* [To do]
Check each line of the listing for the word "pixels" and report how many lines contain it, giving nothing but the number.

* [Data block]
- - - -

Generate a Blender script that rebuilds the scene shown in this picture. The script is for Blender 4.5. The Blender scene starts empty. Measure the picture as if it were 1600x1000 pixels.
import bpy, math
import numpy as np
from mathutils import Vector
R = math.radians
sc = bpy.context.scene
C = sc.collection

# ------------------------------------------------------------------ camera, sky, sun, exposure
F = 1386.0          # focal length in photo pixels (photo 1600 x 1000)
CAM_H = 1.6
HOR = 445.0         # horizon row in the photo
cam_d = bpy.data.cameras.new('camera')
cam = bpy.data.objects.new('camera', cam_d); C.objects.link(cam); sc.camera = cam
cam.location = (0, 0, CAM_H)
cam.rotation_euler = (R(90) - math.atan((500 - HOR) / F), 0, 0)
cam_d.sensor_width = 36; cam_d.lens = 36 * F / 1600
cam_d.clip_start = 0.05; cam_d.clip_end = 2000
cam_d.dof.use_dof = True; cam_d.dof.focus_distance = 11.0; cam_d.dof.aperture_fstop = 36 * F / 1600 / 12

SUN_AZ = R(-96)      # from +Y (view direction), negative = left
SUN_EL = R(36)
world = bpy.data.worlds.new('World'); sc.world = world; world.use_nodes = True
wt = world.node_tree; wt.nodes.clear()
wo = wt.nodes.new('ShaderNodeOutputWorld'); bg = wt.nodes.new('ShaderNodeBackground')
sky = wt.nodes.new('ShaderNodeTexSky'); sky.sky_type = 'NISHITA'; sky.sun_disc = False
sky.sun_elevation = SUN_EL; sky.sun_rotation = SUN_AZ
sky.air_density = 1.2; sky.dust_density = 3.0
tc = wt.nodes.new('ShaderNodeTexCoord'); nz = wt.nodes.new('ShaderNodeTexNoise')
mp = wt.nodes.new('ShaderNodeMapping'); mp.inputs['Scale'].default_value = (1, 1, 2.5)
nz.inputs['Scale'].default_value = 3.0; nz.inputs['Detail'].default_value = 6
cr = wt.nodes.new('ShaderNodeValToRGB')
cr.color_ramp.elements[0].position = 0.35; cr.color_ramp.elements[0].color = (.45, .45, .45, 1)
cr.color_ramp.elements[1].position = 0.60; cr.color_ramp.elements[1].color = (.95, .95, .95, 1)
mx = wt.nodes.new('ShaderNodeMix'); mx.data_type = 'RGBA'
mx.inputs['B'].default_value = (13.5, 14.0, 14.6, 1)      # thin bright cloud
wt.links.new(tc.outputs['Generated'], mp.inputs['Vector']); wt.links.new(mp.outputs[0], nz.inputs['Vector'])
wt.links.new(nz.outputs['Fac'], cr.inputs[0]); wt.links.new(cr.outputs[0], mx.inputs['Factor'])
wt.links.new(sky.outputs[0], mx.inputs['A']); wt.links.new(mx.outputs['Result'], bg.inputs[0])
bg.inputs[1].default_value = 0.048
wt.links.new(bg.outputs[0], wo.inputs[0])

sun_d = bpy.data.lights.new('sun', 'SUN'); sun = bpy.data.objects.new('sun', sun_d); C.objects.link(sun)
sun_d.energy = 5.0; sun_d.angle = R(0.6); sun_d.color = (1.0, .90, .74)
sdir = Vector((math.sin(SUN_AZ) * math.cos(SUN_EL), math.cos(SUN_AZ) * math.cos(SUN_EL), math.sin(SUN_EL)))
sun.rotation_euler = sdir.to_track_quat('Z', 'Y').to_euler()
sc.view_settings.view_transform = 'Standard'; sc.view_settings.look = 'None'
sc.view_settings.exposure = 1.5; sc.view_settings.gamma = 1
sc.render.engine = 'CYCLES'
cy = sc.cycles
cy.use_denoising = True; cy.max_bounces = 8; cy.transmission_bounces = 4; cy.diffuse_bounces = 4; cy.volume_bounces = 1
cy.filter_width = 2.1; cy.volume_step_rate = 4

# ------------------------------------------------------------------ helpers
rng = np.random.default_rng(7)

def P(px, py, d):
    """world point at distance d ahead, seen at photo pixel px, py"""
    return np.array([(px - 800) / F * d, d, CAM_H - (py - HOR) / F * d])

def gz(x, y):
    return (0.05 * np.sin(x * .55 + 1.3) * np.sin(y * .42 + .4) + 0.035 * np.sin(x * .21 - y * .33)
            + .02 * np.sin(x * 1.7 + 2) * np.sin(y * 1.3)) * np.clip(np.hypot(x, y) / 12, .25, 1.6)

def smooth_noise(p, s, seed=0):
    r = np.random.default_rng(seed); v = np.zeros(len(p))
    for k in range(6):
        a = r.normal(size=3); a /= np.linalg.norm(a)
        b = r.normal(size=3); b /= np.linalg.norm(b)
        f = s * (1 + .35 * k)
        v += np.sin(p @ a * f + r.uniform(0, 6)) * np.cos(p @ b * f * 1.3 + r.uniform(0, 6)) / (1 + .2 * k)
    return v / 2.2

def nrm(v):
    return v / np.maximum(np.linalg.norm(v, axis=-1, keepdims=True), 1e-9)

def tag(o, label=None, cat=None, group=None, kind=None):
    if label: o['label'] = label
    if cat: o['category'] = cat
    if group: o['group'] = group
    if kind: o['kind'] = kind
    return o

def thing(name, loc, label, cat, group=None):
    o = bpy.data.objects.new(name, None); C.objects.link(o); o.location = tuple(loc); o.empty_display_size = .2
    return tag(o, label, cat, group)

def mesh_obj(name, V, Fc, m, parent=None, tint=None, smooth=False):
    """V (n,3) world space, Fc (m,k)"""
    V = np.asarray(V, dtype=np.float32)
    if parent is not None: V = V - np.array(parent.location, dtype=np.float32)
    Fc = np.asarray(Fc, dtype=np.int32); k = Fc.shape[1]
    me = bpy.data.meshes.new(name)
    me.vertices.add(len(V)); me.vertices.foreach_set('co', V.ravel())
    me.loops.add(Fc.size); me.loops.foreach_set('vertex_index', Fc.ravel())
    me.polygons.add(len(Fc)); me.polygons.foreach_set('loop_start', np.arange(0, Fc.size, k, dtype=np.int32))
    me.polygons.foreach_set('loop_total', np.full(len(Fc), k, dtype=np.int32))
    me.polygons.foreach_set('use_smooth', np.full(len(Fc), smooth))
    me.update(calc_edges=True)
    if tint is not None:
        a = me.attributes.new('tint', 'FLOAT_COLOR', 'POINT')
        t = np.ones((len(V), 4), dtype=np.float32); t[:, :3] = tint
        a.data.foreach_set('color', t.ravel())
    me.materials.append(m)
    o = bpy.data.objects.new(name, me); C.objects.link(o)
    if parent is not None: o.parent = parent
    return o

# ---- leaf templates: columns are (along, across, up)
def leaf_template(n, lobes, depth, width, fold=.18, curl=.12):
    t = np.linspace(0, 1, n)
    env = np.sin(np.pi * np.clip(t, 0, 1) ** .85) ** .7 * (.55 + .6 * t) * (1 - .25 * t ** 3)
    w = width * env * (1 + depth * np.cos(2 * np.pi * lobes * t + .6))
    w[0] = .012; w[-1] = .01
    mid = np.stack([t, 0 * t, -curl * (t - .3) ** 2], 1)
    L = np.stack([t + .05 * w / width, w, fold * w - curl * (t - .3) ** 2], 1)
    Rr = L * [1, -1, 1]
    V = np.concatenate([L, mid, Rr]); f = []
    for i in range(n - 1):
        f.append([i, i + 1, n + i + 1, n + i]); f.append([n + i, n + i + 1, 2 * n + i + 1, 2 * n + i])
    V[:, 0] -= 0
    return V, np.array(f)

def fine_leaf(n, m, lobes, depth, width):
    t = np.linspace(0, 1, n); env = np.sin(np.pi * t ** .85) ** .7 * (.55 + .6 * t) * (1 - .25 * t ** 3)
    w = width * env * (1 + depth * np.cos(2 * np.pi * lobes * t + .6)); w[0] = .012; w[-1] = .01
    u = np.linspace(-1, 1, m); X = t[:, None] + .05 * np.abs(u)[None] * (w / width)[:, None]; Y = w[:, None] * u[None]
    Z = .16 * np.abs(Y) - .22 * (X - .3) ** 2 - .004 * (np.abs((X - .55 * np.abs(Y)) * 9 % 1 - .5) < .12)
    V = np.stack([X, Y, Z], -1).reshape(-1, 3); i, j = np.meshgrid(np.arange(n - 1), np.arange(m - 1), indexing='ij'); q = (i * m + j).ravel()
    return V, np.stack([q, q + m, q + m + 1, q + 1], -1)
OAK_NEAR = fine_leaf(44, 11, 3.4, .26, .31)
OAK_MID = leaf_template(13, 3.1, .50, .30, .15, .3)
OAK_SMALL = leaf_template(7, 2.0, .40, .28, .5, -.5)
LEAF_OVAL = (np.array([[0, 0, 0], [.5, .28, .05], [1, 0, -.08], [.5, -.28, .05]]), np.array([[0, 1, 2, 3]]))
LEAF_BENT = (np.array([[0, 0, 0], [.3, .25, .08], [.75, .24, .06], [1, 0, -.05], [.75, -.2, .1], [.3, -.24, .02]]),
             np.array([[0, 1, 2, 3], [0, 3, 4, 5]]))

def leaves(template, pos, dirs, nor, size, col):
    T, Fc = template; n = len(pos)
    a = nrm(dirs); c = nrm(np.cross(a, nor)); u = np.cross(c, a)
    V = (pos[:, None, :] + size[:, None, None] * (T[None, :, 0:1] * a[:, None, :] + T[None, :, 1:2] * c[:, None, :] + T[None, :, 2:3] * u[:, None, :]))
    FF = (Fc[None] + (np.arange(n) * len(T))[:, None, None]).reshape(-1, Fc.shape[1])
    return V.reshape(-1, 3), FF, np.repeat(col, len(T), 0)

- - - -

* [Expected output]
2